'''
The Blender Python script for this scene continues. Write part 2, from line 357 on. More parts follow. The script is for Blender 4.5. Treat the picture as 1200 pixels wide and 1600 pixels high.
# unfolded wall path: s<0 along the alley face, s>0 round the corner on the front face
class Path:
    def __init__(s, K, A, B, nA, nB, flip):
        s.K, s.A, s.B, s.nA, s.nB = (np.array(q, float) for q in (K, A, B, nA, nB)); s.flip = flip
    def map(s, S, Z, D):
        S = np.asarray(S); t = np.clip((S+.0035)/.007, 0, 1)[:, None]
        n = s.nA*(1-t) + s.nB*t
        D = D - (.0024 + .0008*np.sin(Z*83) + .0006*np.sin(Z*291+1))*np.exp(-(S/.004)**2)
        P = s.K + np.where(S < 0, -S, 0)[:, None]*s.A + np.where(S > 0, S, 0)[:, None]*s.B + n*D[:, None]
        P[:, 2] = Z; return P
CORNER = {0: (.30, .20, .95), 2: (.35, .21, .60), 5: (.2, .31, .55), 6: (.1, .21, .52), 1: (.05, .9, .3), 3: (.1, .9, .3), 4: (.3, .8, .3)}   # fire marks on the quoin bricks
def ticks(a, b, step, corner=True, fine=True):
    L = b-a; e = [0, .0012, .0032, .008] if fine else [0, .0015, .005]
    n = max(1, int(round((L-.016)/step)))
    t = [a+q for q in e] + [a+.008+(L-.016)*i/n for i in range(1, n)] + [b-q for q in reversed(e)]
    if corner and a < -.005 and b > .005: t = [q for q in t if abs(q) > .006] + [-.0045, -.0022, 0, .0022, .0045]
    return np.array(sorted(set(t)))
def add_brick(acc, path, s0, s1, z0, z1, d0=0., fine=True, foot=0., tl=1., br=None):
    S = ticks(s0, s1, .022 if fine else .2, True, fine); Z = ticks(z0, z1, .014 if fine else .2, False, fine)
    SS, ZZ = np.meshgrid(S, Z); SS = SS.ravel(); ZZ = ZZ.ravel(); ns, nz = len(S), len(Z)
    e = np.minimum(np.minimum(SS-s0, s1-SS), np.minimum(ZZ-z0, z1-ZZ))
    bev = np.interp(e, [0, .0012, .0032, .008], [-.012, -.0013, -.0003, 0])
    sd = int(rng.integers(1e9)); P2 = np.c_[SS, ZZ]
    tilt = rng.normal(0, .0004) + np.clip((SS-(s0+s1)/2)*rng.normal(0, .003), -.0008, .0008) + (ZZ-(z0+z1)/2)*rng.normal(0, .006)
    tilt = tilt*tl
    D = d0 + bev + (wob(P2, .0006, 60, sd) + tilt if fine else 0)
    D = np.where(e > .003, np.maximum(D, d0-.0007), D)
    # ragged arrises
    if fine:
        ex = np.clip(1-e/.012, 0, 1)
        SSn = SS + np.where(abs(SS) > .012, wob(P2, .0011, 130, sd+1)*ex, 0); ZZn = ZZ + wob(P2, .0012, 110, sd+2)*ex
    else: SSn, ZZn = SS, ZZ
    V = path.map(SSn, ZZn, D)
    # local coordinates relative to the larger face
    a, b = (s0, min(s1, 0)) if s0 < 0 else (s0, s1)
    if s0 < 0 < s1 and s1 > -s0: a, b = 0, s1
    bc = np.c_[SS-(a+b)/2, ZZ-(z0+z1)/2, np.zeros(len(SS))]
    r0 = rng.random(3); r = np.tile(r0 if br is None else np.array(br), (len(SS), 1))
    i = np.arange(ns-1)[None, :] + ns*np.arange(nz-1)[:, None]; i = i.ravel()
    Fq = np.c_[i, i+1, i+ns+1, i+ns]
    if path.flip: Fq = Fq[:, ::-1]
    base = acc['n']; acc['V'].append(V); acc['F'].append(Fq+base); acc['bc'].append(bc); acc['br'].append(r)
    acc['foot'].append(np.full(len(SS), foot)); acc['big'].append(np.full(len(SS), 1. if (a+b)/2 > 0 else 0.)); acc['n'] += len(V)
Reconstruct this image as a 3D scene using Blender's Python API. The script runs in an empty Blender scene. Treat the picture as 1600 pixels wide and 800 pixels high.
'''
→ **EXERCISE OBJECTIVE**
Reproduce the entries above in full, verbatim.

→ **TASK OUTPUT**
The Blender Python script for this scene continues. Write part 2, from line 357 on. More parts follow. The script is for Blender 4.5. Treat the picture as 1200 pixels wide and 1600 pixels high.
# unfolded wall path: s<0 along the alley face, s>0 round the corner on the front face
class Path:
    def __init__(s, K, A, B, nA, nB, flip):
        s.K, s.A, s.B, s.nA, s.nB = (np.array(q, float) for q in (K, A, B, nA, nB)); s.flip = flip
    def map(s, S, Z, D):
        S = np.asarray(S); t = np.clip((S+.0035)/.007, 0, 1)[:, None]
        n = s.nA*(1-t) + s.nB*t
        D = D - (.0024 + .0008*np.sin(Z*83) + .0006*np.sin(Z*291+1))*np.exp(-(S/.004)**2)
        P = s.K + np.where(S < 0, -S, 0)[:, None]*s.A + np.where(S > 0, S, 0)[:, None]*s.B + n*D[:, None]
        P[:, 2] = Z; return P
CORNER = {0: (.30, .20, .95), 2: (.35, .21, .60), 5: (.2, .31, .55), 6: (.1, .21, .52), 1: (.05, .9, .3), 3: (.1, .9, .3), 4: (.3, .8, .3)}   # fire marks on the quoin bricks
def ticks(a, b, step, corner=True, fine=True):
    L = b-a; e = [0, .0012, .0032, .008] if fine else [0, .0015, .005]
    n = max(1, int(round((L-.016)/step)))
    t = [a+q for q in e] + [a+.008+(L-.016)*i/n for i in range(1, n)] + [b-q for q in reversed(e)]
    if corner and a < -.005 and b > .005: t = [q for q in t if abs(q) > .006] + [-.0045, -.0022, 0, .0022, .0045]
    return np.array(sorted(set(t)))
def add_brick(acc, path, s0, s1, z0, z1, d0=0., fine=True, foot=0., tl=1., br=None):
    S = ticks(s0, s1, .022 if fine else .2, True, fine); Z = ticks(z0, z1, .014 if fine else .2, False, fine)
    SS, ZZ = np.meshgrid(S, Z); SS = SS.ravel(); ZZ = ZZ.ravel(); ns, nz = len(S), len(Z)
    e = np.minimum(np.minimum(SS-s0, s1-SS), np.minimum(ZZ-z0, z1-ZZ))
    bev = np.interp(e, [0, .0012, .0032, .008], [-.012, -.0013, -.0003, 0])
    sd = int(rng.integers(1e9)); P2 = np.c_[SS, ZZ]
    tilt = rng.normal(0, .0004) + np.clip((SS-(s0+s1)/2)*rng.normal(0, .003), -.0008, .0008) + (ZZ-(z0+z1)/2)*rng.normal(0, .006)
    tilt = tilt*tl
    D = d0 + bev + (wob(P2, .0006, 60, sd) + tilt if fine else 0)
    D = np.where(e > .003, np.maximum(D, d0-.0007), D)
    # ragged arrises
    if fine:
        ex = np.clip(1-e/.012, 0, 1)
        SSn = SS + np.where(abs(SS) > .012, wob(P2, .0011, 130, sd+1)*ex, 0); ZZn = ZZ + wob(P2, .0012, 110, sd+2)*ex
    else: SSn, ZZn = SS, ZZ
    V = path.map(SSn, ZZn, D)
    # local coordinates relative to the larger face
    a, b = (s0, min(s1, 0)) if s0 < 0 else (s0, s1)
    if s0 < 0 < s1 and s1 > -s0: a, b = 0, s1
    bc = np.c_[SS-(a+b)/2, ZZ-(z0+z1)/2, np.zeros(len(SS))]
    r0 = rng.random(3); r = np.tile(r0 if br is None else np.array(br), (len(SS), 1))
    i = np.arange(ns-1)[None, :] + ns*np.arange(nz-1)[:, None]; i = i.ravel()
    Fq = np.c_[i, i+1, i+ns+1, i+ns]
    if path.flip: Fq = Fq[:, ::-1]
    base = acc['n']; acc['V'].append(V); acc['F'].append(Fq+base); acc['bc'].append(bc); acc['br'].append(r)
    acc['foot'].append(np.full(len(SS), foot)); acc['big'].append(np.full(len(SS), 1. if (a+b)/2 > 0 else 0.)); acc['n'] += len(V)
Reconstruct this image as a 3D scene using Blender's Python API. The script runs in an empty Blender scene. Treat the picture as 1600 pixels wide and 800 pixels high.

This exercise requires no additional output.